Paulo Ferreira –
Jornal de Notícias, opinião
É um truísmo
dizer-se, como se diz à boca cheia, que os sinais animadores libertados pelos
índices através dos quais se mede o andamento da economia ainda não chegaram ao
bolso dos portugueses.
O espaço dos nossos
bolsos antes ocupado por moedas e notas está agora cheio de ar - e assim
continuará por muito tempo, parece--me. Aplica-se a mesma lógica às mesas onde
a família se senta para jantar: onde antes havia carne e peixe há agora
sucedâneos que têm em comum o facto de serem bem mais baratinhos; onde antes
havia fruta fresca há agora fruta em compota comprada num supermercado
low-cost. Quando há. É a vida. Mas não é vida.
Os números
divulgados pelo Instituto Nacional de Estatística (INE) sobre as alterações
registadas na Balança Alimentar Portuguesa no período 2008-2012 roçam o drama.

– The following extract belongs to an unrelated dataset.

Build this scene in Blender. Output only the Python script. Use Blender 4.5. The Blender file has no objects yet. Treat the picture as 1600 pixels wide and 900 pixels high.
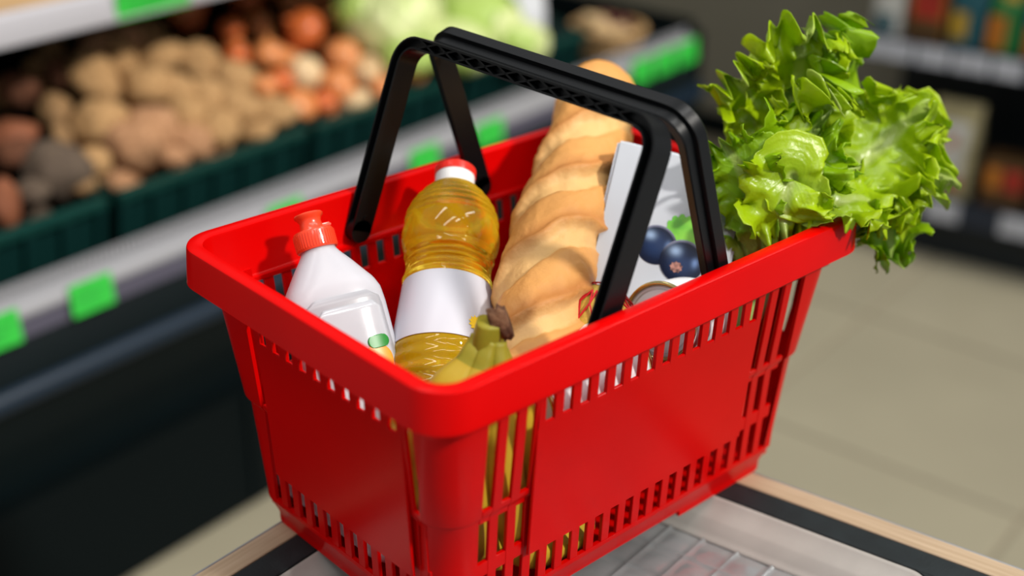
import bpy, bmesh, math, random
from math import sin, cos, pi, radians, sqrt, exp
from mathutils import Vector, Matrix, noise

S = bpy.context.scene
COL = S.collection

# ------------------------------------------------------------------ camera, light, exposure
cam_data = bpy.data.cameras.new('camera')
cam = bpy.data.objects.new('camera', cam_data)
COL.objects.link(cam)
right = Vector((0.735506, -0.677326, 0.016122))
down = Vector((-0.289879, -0.336108, -0.896104))
fwd = Vector((0.612373, 0.654416, -0.443552))
mw = Matrix.Identity(4)
for i in range(3):
    mw[i][0] = right[i]; mw[i][1] = -down[i]; mw[i][2] = -fwd[i]
mw[0][3], mw[1][3], mw[2][3] = -0.671377, -0.693493, 0.671560
cam.matrix_world = mw
cam_data.sensor_width = 36.0
cam_data.lens = 47.01
cam_data.clip_start = 0.02
cam_data.dof.use_dof = True
cam_data.dof.focus_distance = 1.01
cam_data.dof.aperture_fstop = 2.1
S.camera = cam

S.view_settings.view_transform = 'Standard'
S.view_settings.look = 'None'
S.view_settings.gamma = 1.0
S.view_settings.use_curve_mapping = False
S.view_settings.exposure = -0.22

world = bpy.data.worlds.new('shop_light')
S.world = world
world.use_nodes = True
bg = world.node_tree.nodes['Background']
bg.inputs['Color'].default_value = (.97, .98, 1.0, 1)
bg.inputs['Strength'].default_value = 0.50

sun_d = bpy.data.lights.new('sunlight', 'SUN')
sun_d.energy = 3.7; sun_d.angle = radians(4.5); sun_d.color = (1.0, .955, .88)
sun = bpy.data.objects.new('sunlight', sun_d); COL.objects.link(sun)
sun_to = Vector((0.22, -0.72, 0.66)).normalized()
sun.rotation_euler = sun_to.to_track_quat('Z', 'Y').to_euler()
sun.location = sun_to * 6

# unseen area lights added overhead for streak highlights on bottle, handles and carton
for lx, ly, rz in ((-.55, -.35, 9), (.35, -.55, 9), (-.3, .55, 9), (1.3, -.2, 9)):
    ld = bpy.data.lights.new('added_streak_light', 'AREA'); ld.shape = 'RECTANGLE'; ld.size = 1.2; ld.size_y = .14
    ld.energy = 9; ld.color = (1.0, .98, .95)
    lo = bpy.data.objects.new('added_streak_light', ld); COL.objects.link(lo)
    lo.location = (lx, ly, 1.75); lo.rotation_euler = (0, 0, radians(rz))

S.cycles.max_bounces = 14
S.cycles.transmission_bounces = 12
S.cycles.transparent_max_bounces = 12
S.cycles.caustics_refractive = True
S.cycles.caustics_reflective = False
S.cycles.use_denoising = True

# ------------------------------------------------------------------ helpers
def mat(name, col, rough=.5, spec=.5, metal=0., var=0., vscale=20., bump=0., bscale=80., coat=0., trans=0., ior=1.45,
        sss=0., sssr=(.01, .01, .01), col2=None, attr=None, translucent=0., detail=4.):
    m = bpy.data.materials.new(name); m.use_nodes = True
    n = m.node_tree.nodes; l = m.node_tree.links; b = n['Principled BSDF']
    b.inputs['Base Color'].default_value = (*col, 1)
    b.inputs['Roughness'].default_value = rough
    b.inputs['Specular IOR Level'].default_value = spec
    b.inputs['Metallic'].default_value = metal
    b.inputs['IOR'].default_value = ior
    b.inputs['Coat Weight'].default_value = coat
    b.inputs['Coat Roughness'].default_value = .08
    b.inputs['Transmission Weight'].default_value = trans
    if sss:
        b.inputs['Subsurface Weight'].default_value = sss
        b.inputs['Subsurface Radius'].default_value = sssr
        b.inputs['Subsurface Scale'].default_value = 1.0
    tc = n.new('ShaderNodeTexCoord')
    if var or col2:
        nz = n.new('ShaderNodeTexNoise'); nz.inputs['Scale'].default_value = vscale; nz.inputs['Detail'].default_value = detail
        l.new(tc.outputs['Object'], nz.inputs['Vector'])
        rp = n.new('ShaderNodeValToRGB')
        c2 = col2 if col2 else tuple(c * (1 - var) for c in col)
        rp.color_ramp.elements[0].position = .35; rp.color_ramp.elements[1].position = .65
        rp.color_ramp.elements[0].color = (*c2, 1); rp.color_ramp.elements[1].color = (*col, 1)
        l.new(nz.outputs['Fac'], rp.inputs[0]); l.new(rp.outputs[0], b.inputs['Base Color'])
    if attr:
        a = n.new('ShaderNodeAttribute'); a.attribute_name = attr
        l.new(a.outputs['Color'], b.inputs['Base Color'])
    if bump:
        nb = n.new('ShaderNodeTexNoise'); nb.inputs['Scale'].default_value = bscale; nb.inputs['Detail'].default_value = 5
        l.new(tc.outputs['Object'], nb.inputs['Vector'])
        bp = n.new('ShaderNodeBump'); bp.inputs['Strength'].default_value = bump; bp.inputs['Distance'].default_value = .002
        l.new(nb.outputs['Fac'], bp.inputs['Height']); l.new(bp.outputs[0], b.inputs['Normal'])
    return m

def link(o, parent=None):
    COL.objects.link(o)
    if parent: o.parent = parent
    return o

def mesh(name, v, f, m=None, parent=None, smooth=False, sharp=None):
    me = bpy.data.meshes.new(name)
    me.from_pydata([tuple(x) for x in v], [], f)
    bm = bmesh.new(); bm.from_mesh(me); bmesh.ops.recalc_face_normals(bm, faces=bm.faces); bm.to_mesh(me); bm.free()
    me.update()
    if m: me.materials.append(m)
    if smooth:
        for p in me.polygons: p.use_smooth = True
        if sharp: me.set_sharp_from_angle(angle=radians(sharp))
    return link(bpy.data.objects.new(name, me), parent)

def frombm(name, bm, m=None, parent=None, smooth=False, sharp=None):
    bmesh.ops.recalc_face_normals(bm, faces=bm.faces)
    me = bpy.data.meshes.new(name); bm.to_mesh(me); bm.free()
    if m: me.materials.append(m)
    if smooth:
        for p in me.polygons: p.use_smooth = True
        if sharp: me.set_sharp_from_angle(angle=radians(sharp))
    return link(bpy.data.objects.new(name, me), parent)

def empty(name, loc=(0, 0, 0), rot=None):
    o = bpy.data.objects.new(name, None); o.empty_display_size = .05
    o.location = loc
    if rot is not None: o.rotation_euler = rot
    return link(o)

def tag(o, label=None, cat=None, group=None, kind=None):
    if label: o['label'] = label
    if cat: o['category'] = cat
    if group: o['group'] = group
    if kind: o['kind'] = kind
    return o

def hexa(bm, P):
    """eight points: 0-3 bottom ring, 4-7 top ring"""
    vs = [bm.verts.new(p) for p in P]
    for q in ((3, 2, 1, 0), (4, 5, 6, 7), (0, 1, 5, 4), (1, 2, 6, 5), (2, 3, 7, 6), (3, 0, 4, 7)):
        bm.faces.new([vs[i] for i in q])

def box(bm, x0, x1, y0, y1, z0, z1, M=None):
    P = [Vector(p) for p in ((x0, y0, z0), (x1, y0, z0), (x1, y1, z0), (x0, y1, z0), (x0, y0, z1), (x1, y0, z1), (x1, y1, z1), (x0, y1, z1))]
    if M: P = [M @ p for p in P]
    hexa(bm, P)

def boxo(name, x0, x1, y0, y1, z0, z1, m, parent=None, bevel=0., M=None):
    bm = bmesh.new(); box(bm, x0, x1, y0, y1, z0, z1, M)
    if bevel: bmesh.ops.bevel(bm, geom=list(bm.edges), offset=bevel, segments=2, affect='EDGES')
    return frombm(name, bm, m, parent, smooth=bool(bevel), sharp=40)

def loft(rings, close=True, cap=True):
    v = []; f = []; n = len(rings[0])
    for r in rings: v += [tuple(p) for p in r]
    for i in range(len(rings) - 1):
        for j in range(n if close else n - 1):
            k = (j + 1) % n
            f.append((i * n + j, i * n + k, (i + 1) * n + k, (i + 1) * n + j))
    if cap and close:
        f.append(tuple(range(n))[::-1]); f.append(tuple((len(rings) - 1) * n + j for j in range(n)))
    return v, f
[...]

O estudo, feito de cinco em cinco anos, assinala uma queda a pique nas
disponibilidades alimentares e calóricas. O que quer isto dizer? Quer dizer que
os portugueses estão a poupar fortemente na comida e, salvo raras exceções,
estão a alimentar--se bastante pior. Não é porque queiram. É porque tem de ser.
Em 2012, por exemplo, a fruta disponível no mercado recuou para níveis de há 20
anos! As carnes de bovino e suíno baixaram, por seu turno, para níveis de há 10
e 13 anos, respetivamente. Passamos a comer mais aves, mais carne branca,
melhor para a alimentação, muito melhor para a parte do orçamento gasto no
cabaz de compras.
Diz a bastonária da
Ordem dos Nutricionistas, a propósito desta reviravolta na roda dos alimentos:
"Esta quebra no consumo [de fruta] pode ter reflexos terríveis na
saúde". Este alerta, pintado a vermelho carregado, atira-nos para o
sofrimento, o de hoje e o de amanhã. Verdade que, parafraseando Proust, só é
possível curarmo-nos totalmente de um sofrimento depois de o termos suportado
até ao fim. Sucede que o fim, esse lugar que se encontra no sítio donde
partimos para outro lado, não se vê, por muito que nos atirem com os números do
otimismo, por muito que nos vendam barata a ideia tola segundo a qual a
esperança é sempre a última vítima do carrasco.
Este afundanço nas
condições de vida dos portugueses é, claro, tributária da desesperança. É por
isso que o tempo é de exigência máxima para quem decide. Chegamos ao ponto em
que à fadiga tributária (expressão feliz de Adriano Moreira) se somam todas as
outras fadigas, tudo suscetível de nos encaminhar para um estado de anomia e
anemia social - e com bilhete só de ida. Até que ponto suportarão os portugueses
aquilo que no recato do Conselho de Ministros foi metido no famigerado
Documento de Estratégia Orçamental, cuja primeira versão terá já sido
apresentada aos nossos vigilantes? Os napolitanos dizem que o seu ouro é a
paciência, tamanho é o caos em que vivem. A deles não é maior que a nossa.
Dir-nos--ão, outra vez: é a vida. Sim, mas não é vida.